Say S = sup f(t)+g(t), F = sup f(t), G = sup g(t). Note that F > f(t), G > g(t) for all t in A so that F+G is an upper bound for f+g, but if S > F+G, the property of the supremum implies F+G is not an upper bound for f+g.

the key idea is that supremum is the least upper bound, so once you find an upper bound, you know the supremum has to be <= to it. thats basically what boblion did too.

heh..that was easy -_-...ya im rusty too. any examples of functions where equality doesnt hold? equality should hold for all continuous functions i think

im pretty sure it's true for all real functions. the proof assumes no special properties about f or g.

edit: misread your question, so ignore this

On April 09 2009 16:24 killThemDonks wrote: heh..that was easy -_-...ya im rusty too. any examples of functions where equality doesnt hold?

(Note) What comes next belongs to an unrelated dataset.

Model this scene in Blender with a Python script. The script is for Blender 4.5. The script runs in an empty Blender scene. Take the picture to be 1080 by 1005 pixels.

No idea but i guess it is always true.

On April 09 2009 16:24 killThemDonks wrote: equality should hold for all continuous functions i think

For sure.

are any of u in pure math? i may have some tougher questions..not homework or anything...just a refresher

On April 09 2009 16:35 killThemDonks wrote: are any of u in pure math? i may have some tougher questions..not homework or anything...just a refresher

I'm math/eco but i'm bad and rusty

yeah I am, just finished a class in real analysis last semester actually

hmm wait....equality holds for continuous functions in general....or continuous functions over a closed set...?? bah...soo rusty

i'm a math major.

equality holds

no wait...im an idiot...brb

now im confused...cuz say f, and g are continuous over some (closed) set T,
=> sup{ f(t): t in T} = max{ f(t): t in T} ...same holds for g(t)

Let h(t) = f(t) + g(t), it follows that h(t) is also continuous over T ==> sup h(t) = max h(t) = max( f(t) + g(t) ) =/= max( f(t) ) + max ( g(t) )

:S.. amirite?


take functions N(0,1) and N(1,1) for example over T = [-2,2]

so equality doesnt hold for cts functions????


math is idiotic.....

lol math

On April 09 2009 17:14 killThemDonks wrote: now im confused...cuz say f, and g are continuous over some (closed) set T, => sup{ f(t): t in T} = max{ f(t): t in T} ...same holds for g(t) Let h(t) = f(t) + g(t), it follows that h(t) is also continuous over T ==> sup h(t) = max h(t) = max( f(t) + g(t) ) =/= max( f(t) ) + max ( g(t) ) :S.. amirite? take functions N(0,1) and N(1,1) for example over T = [-2,2] so equality doesnt hold for cts functions???? math is idiotic.....

halp!

yeah, equality definitely doesn't hold even for continuous functions in general - it's true only if the maxes of f and g coincide at the same point

here's an easy one

f(t) = cos t
g(t) = -cos t

individually, each one oscillates between 1 and -1, thus each has a supremum of 1

add them together, and you get f(t) + g(t) = 0. the supremum is 0

zing

that is equality doesn't hold for those bad boys